Jewell has worked exclusively in the private sector—she’s currently the CEO of REI, which sells sporting and outdoor goods—whereas interior secretaries are almost always politicians, like the outgoing incumbent, Ken Salazar. Jewell’s CV includes extensive experience in the oil and banking industries, suggesting a “pro-business” background that Republicans typically prize more than Democrats.

But Obama needs someone who can “get” business enough to make smart calls on hydraulic fracturing (“fracking”), but also share his policy priorities on conservation and renewable energy.

The role is a big deal because the secretary ”has wide discretion to manage extraction and protect public lands—it’s an ongoing, built-in tension of responsibilities,” David Alberswerth, senior policy advisor of The Wilderness Society, an advocacy group, tells Quartz. If confirmed, Jewell will also oversee a sweep of land that constitutes nearly one-quarter of the entire US—and generates $11.9 billion each year, mostly from leasing royalties to natural-resource extraction companies. Among government cabinets, only the Department of the Treasury brings in more revenue, says Alberswerth.

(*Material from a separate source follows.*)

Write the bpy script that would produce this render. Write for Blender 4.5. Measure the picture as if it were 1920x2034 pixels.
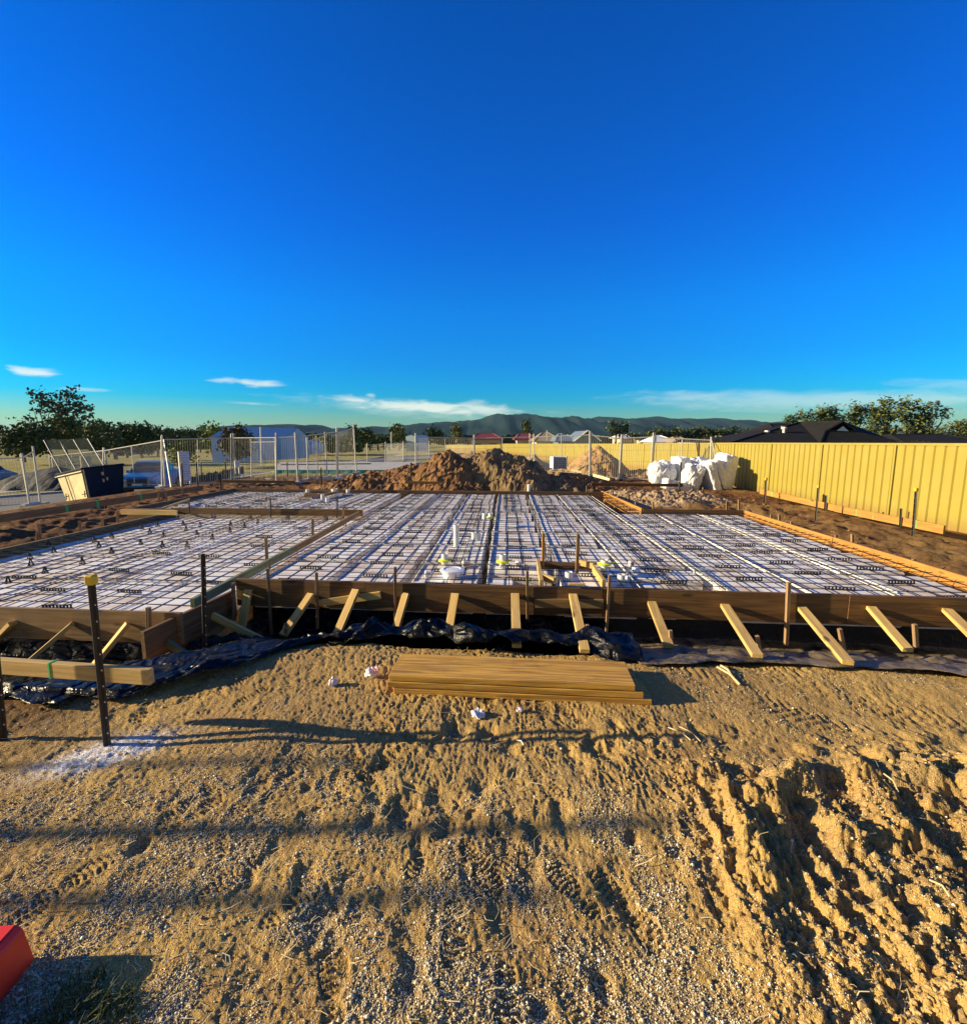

The tension between those duties is as taut as ever. Oil and gas industries argue that there are too many restrictions on access to public lands at the same time as Obama continues his push to develop renewable energies. Jewell will have to manage that tussle. Dicier still will be the establishment of new federal rules for fracking, the hydrocarbon drilling technique which environmental protection groups say pollutes water and air.

The trump card extractive businesses play has always been the jobs and revenue they generate for local economies—a good many of which are rural and therefore have few alternatives. Environmentalists have struggled to argue against that, because the value of ecological preservation is impossible to quantify.

Department of the Interior economic contributions
Estimated jobs supported by Interior department activities, by state.
Image: The Department of the Interior's Economic Contributions, FY 2011

Enter the so-called “outdoor recreation industry”—a unified front of companies in tourism, manufacturing and retail, among others. Last year, the industry generated $646 billion, creating jobs for 6.1 million people (pdf, p. 2), according to the Outdoor Industry Association (OIA). Its interests tend align more with those of  nature-lovers, but it can make its case in the same terms—jobs and economic benefit—as the energy firms.

Still, it has a ways to go in its bid for increased influence. Though the Department of the Interior currently recognizes the industry in its economic impact assessments, its 2011 report found that oil, gas and coal made up two-thirds of jobs created, compared with just 19% from “recreation and tourism” (pdf, p. 151).

But the industry offers an alternative source of jobs and growth—one that Obama happens to be a fan of. And the president seemed to be emphasizing that argument when, in his introduction of Jewell, he praised her for knowing “the link between conservation and good jobs.”

Jewell surely does. REI, whose camping, rock-climbing, distance-running customers tend to be fiercely environmentalist in outlook, has been closely involved in promoting the outdoor recreation industry in general as well as the OIA itself.

“When you think about this appointment, it’s the first time you have someone—a CEO—from our industry coming into the Department of the Interior,” Frank Hugelmeyer, OIA’s CEO, tells Quartz. “I actually find this curious, that this is a big surprise. When you look at Treasury secretaries, they’re often from the investment world. So we see this as completely appropriate and overdue.”